Faith-based adoption agencies are suing the state of Michigan again, this time challenging a settlement made by Attorney General Dana Nessel earlier this year mandating that faith-based adoption and foster agencies not discriminate based on the sexual orientation of potential parents. Nessel said that the settlement was appropriate.

"As long as they're loving, good parents to a child, that should be what we are concerned with more than anything else," she said on WDET's Detroit Today show. "And we don't think that the state did anything incorrect in terms of the settlement. We think it was appropriate given the contracts that were signed."

The original lawsuit, filed by the American Civil Liberties Union of Michigan, focused on plaintiffs Kristy and Dana Dumont and Erin and Rebecca Busk-Sutton who wanted to become foster parents but were turned down by two faith-based agencies: Bethany Christian Services and St. Vincent Catholic Charities.

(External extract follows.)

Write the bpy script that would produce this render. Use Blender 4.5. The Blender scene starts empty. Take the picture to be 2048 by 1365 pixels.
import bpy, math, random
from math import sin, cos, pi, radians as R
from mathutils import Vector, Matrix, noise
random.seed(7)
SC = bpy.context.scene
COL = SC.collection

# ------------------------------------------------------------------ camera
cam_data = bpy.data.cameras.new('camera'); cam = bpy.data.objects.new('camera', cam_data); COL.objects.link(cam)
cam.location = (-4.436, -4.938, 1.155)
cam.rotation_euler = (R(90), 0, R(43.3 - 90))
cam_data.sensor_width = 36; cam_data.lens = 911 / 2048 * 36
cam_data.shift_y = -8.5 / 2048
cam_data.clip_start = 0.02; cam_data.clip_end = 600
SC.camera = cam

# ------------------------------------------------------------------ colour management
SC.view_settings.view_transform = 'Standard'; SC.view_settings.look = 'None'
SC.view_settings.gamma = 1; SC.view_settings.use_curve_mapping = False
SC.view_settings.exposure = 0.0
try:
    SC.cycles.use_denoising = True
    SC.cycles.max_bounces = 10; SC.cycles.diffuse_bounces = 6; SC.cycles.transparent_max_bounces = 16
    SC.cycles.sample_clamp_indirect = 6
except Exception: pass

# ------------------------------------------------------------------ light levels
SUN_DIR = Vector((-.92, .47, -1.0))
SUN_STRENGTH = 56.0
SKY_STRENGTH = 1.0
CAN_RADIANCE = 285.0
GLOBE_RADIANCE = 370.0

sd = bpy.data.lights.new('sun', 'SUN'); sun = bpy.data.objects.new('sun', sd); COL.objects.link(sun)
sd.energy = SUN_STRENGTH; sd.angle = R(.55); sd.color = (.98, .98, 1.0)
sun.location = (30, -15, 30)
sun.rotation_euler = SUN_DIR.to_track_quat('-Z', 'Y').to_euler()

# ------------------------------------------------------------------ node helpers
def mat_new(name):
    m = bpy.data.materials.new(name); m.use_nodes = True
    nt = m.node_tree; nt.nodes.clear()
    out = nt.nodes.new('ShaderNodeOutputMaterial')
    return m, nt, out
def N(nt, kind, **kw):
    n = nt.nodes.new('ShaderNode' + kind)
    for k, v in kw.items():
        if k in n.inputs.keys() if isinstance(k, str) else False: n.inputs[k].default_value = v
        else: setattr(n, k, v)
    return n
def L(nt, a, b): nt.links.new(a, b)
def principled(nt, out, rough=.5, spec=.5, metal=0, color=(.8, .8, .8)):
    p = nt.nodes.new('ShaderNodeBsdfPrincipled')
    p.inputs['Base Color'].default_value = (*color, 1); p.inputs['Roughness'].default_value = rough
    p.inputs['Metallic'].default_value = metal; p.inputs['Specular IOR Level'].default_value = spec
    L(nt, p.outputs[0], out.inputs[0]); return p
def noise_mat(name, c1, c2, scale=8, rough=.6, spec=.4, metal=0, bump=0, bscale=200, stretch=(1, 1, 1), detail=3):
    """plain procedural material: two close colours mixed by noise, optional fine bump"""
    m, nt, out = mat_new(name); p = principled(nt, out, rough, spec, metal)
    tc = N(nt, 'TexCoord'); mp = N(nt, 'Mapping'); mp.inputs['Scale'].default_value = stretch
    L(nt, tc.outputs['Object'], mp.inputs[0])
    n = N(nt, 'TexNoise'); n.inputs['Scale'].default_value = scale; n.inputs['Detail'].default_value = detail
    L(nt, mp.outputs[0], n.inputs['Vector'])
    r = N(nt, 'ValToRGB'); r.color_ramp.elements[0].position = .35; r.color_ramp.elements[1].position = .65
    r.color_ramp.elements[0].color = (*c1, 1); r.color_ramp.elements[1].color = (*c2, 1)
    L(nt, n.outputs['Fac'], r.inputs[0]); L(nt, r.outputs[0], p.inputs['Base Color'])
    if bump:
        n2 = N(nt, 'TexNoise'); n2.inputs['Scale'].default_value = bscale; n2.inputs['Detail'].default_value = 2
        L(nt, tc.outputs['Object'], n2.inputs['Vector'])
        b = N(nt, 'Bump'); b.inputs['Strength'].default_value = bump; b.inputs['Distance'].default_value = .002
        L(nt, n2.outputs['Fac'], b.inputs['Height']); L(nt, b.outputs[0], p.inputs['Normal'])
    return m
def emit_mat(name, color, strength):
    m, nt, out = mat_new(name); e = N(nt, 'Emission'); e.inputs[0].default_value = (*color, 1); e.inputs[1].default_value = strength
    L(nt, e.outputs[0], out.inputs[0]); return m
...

"In fact, Bethany Christian, who was one of the larger agencies that dealt with wards of the state that were up for adoption, they changed their policy altogether [after the settlement]," Nessel said. "What they decided to do was say that they would not discriminate any longer against same-sex couples or LGBTQ individuals that sought to adopt as long as they met all the other qualifications as any other prospective adoptive parents."

St. Vincent Catholic Charities, however, is being represented by Becket Law. Nick Reaves, an attorney with the firm, was quoted in a piece by National Public Radio member station WKAR saying that "the state is violating the First Amendment."

"They're targeting people's religious beliefs because they're choosing to ignore laws protecting those beliefs," Reaves said.

Nessel said that this lawsuit comes down to a contractual obligation signed by St. Vincent Catholic Charities and is hopeful that it will be dismissed.

"They agreed not to discriminate, that if they were to be provided with the obligation to place this ward and the money, the state tax dollars utilized in that placement process, that they would not discriminate. They signed those contracts themselves, nobody made them do that," she said. "… When you don't discriminate against prospective people who want to adopt children you end up with more children being adopted. That's a fact. Every study that you can look at indicates that that's the case, and that's what we ought to be doing."

A Grand Rapids judge will hear oral arguments today and decide whether the agency can continue to operate under its former policies while this lawsuit is in court.